Trouts Frisco Forecast | April 2022 Edition

Zeke Hersh / Apr 20, 2022

Welcome to the Trouts Monthly Frisco/Mountain Forecast!

If you feel like me, it is hard to believe it is April already, nonetheless the middle of April. This next month offers great fishing opportunities, with most rivers opening up from winter, some of the year's first “big” hatches on the horizon, and rising temperatures. Sure we will have more cold fronts moving through Colorado, but there will be plenty of warmer weather windows to get out and enjoy some great days on the water. Maybe even break out the boat for some pre-run-off floats


The Colorado River above Parshall:

The ice has just dropped off this section of the river and this opens up a bunch more public water opportunities above the confluence with the Williams Fork. These are some of my favorite sections of water to fish on the upper Colorado. Nymphing and streamer fishing will be your go-to techniques but don’t rule out dry fly fishing to fish rising to blue-winged olives or midges.

The Colorado below Kremmling:

The ice has dropped and this means some great float fishing from Pumphouse all the way to Dotsero. This is one of my favorite times of year to experience this section of the river. There will be less boat traffic and the fish haven’t seen many anglers yet. Nymphing and streamer fishing will be the most successful techniques, but you can always try long dry dropper setups and look for rising fish in eddies.

The South Platte in Park County:

The ice has dropped on many sections of the Middle Fork of the South Platte, the South Fork of the South Platte, and the South Platte. If you are looking for something new, maybe walk some of the miles and miles of bends of these streams. You never know what you might find in these spring months. Nymphing and streamer fishing will be your techniques of choice and think about using some heavier tippet in case you hook into a large one.

The Arkansas River at Salida:

We are on the ramp-up towards the Mother’s Day Caddis hatch, so look for a lot of bug activity and with this some great fish activity. The fish have started to move out of their winter lies and you can find them all over the river, from the deep holes to the riffles. Look for good blue-winged olive hatches as cold fronts move through and keep your eyes peeled for the first caddis hatches.

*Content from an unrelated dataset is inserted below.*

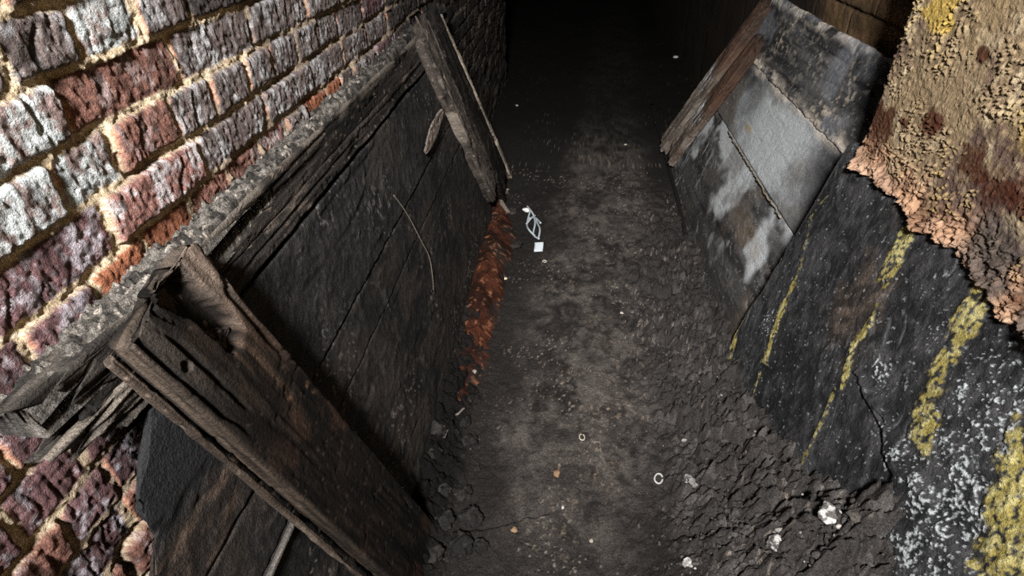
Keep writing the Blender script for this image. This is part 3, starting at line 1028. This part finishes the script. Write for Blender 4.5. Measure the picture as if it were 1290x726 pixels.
# splinter of pale wood hanging on the panel by the far post, and dry stem on the panel
A = on_plane(557, 140, lp(0, 0, .022), PN)
B = on_plane(536, 192, lp(0, 0, .012), PN)
uu = B - A
o = board('wood_splinter', A, uu, np.cross(PN, uu), PN, np.linalg.norm(uu), .05, .012, wood_fn(1010, (.07, .058, .05), (.30, .25, .21), .003, 120, .003), M_WOOD,
          du=.006, dw=.004, wfun=lambda u: .25 + 1.0 * np.sin(np.clip(u / np.linalg.norm(uu), .02, .98) * math.pi) ** .8)
tag(o, 'pale curled wood splinter stuck to the lining beside the far post', 'splinter')
pts = [on_plane(px, py, lp(0, 0, .006), PN) for px, py in ((496, 246), (513, 270), (531, 304), (541, 325), (545, 350), (546, 366))]
o = tube('dry_stem', smooth_path(pts, 40), .0019, (.10, .085, .065), M_WOOD, rfun=lambda x: 1.1 - .5 * x)
tag(o, 'thin dry brown stem lying down the black lining', 'stem')

# ================================================================== RIGHT
RA, RB = np.array([1.0, 0, .95]), np.array([.68, 0, 0.])
RD = (RB - RA) / np.linalg.norm(RB - RA)
RN = np.array([RD[2], 0, -RD[0]])
RN = RN if RN[0] < 0 else -RN


def rp(y, s, off=0.):
    return RA + RD * s + RN * off + YU * y


panel = thing('grey_lining', 'sloping lining of grey sooty boards between the pillar and the far right post', 'wall lining', tuple(rp(2.7, 1.0)))


def top_ex(u, w, t, face, d, c):
    y, s = u + 1.85, w + .018
    sc = ss(.12, .5, fbm(y * 55 + s * 20, s * 60, 0, 3, 1101)) * ss(-.3, .4, fbm(y * 4, s * 5, 0, 3, 1102))
    c = mix(c, (.42, .36, .28), .75 * sc)
    d = d + .004 * sc
    rim = ss(.03, .0, w + .137 + .012 * fbm(y * 8, s * 0, 0, 3, 1103))
    c = mix(c, (.48, .44, .40), .8 * rim * ss(-.3, .3, fbm(y * 14, s * 20, 0, 3, 1104)))
    d = d + .004 * rim * (.5 + fbm(y * 14, s * 14, 0, 3, 1105))
    foot = ss(.06, .0, .15 - w + .03 * fbm(y * 9, s * 5, 0, 2, 1106))
    c = mix(c, (.50, .44, .37), .85 * foot * ss(-.5, .3, fbm(y * 16, s * 40, 0, 3, 1107)))
    d = d + .006 * foot * fbm(y * 22, s * 22, 0, 3, 1108)
    c = mix(c, (.16, .17, .19), .5 * ss(.1, .5, fbm(y * 6 + 4, s * 6, 0, 3, 1109)))
    return d, c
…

The Roaring Fork below Carbondale:

The Roaring Fork is flowing at a great level for floating and this is a great time of year to get on this river. You will be nymphing mostly but long dry droppers can produce fish as well. Streamer fishing can produce some exciting fishing on the Roaring Fork. If you like to fish dry flies, the cloudy days can produce some good blue-winged olive fishing but also look for the season first caddis hatches moving up the river corridor.

Zeke's Fly Recommendations

The Meat Whistle

Back to a favorite streamer of mine. This streamer is a favorite for many reasons. It’s extremely easy to cast, sinks fast even though not extremely heavy, swims well, and is extremely durable. And most importantly, it catches fish! Make sure you have one in your box!

Pat’s Rubber Legs

With freestones opening up, bugs on the move, and the potential for some slightly off-color water. There really is no better pattern than the Pat’s Rubber Leg. This time of year I start fishing this pattern on most days as my first attractor pattern on my nymphing or dry-dropper setup.

Umpqua San Juan Worm

Since I have been talking about the potential of off-color water and prospecting on bend after bend of recently opened water. The San Juan Worm is another great attractor pattern for this time of year. Fish this pattern deep as the first or second attractor pattern on your nymphing setup and mix up the colors if your first choice isn’t doing the trick.

Umpqua Radiation Baetis

With blue-winged olives becoming active as well as many other nymphs in the river systems, in these spring months. The radiation baetis is a great pattern to use as your last fly on your nymphing or dry-dropper setup. Named a baetis, this pattern can most definitely represent a baetis nymph but can look like many other nymphs in the river. With its good size and color range, this fly goes in my box in its many sizes and colors.

Umpqua Parachute Adams

With classic patterns being named in this article above I figured it was worth mentioning this classic dry fly pattern. This pattern rarely disappoints, floats extremely well, and most importantly is extremely visible. I have this pattern in my fly box from sizes 12 to 22.

Some river gauges to watch!

The next month looks to have the typical Colorado spring weather pattern. A few days of warm and sunny followed by a few days of snow and cold. Look for this trend to continue into May. Get out and enjoy the warm days but look for off-color water towards the end of these warm periods. Look for the cold fronts to clear the river systems and start that cycle over again. This will be an ongoing trend for the weeks to come.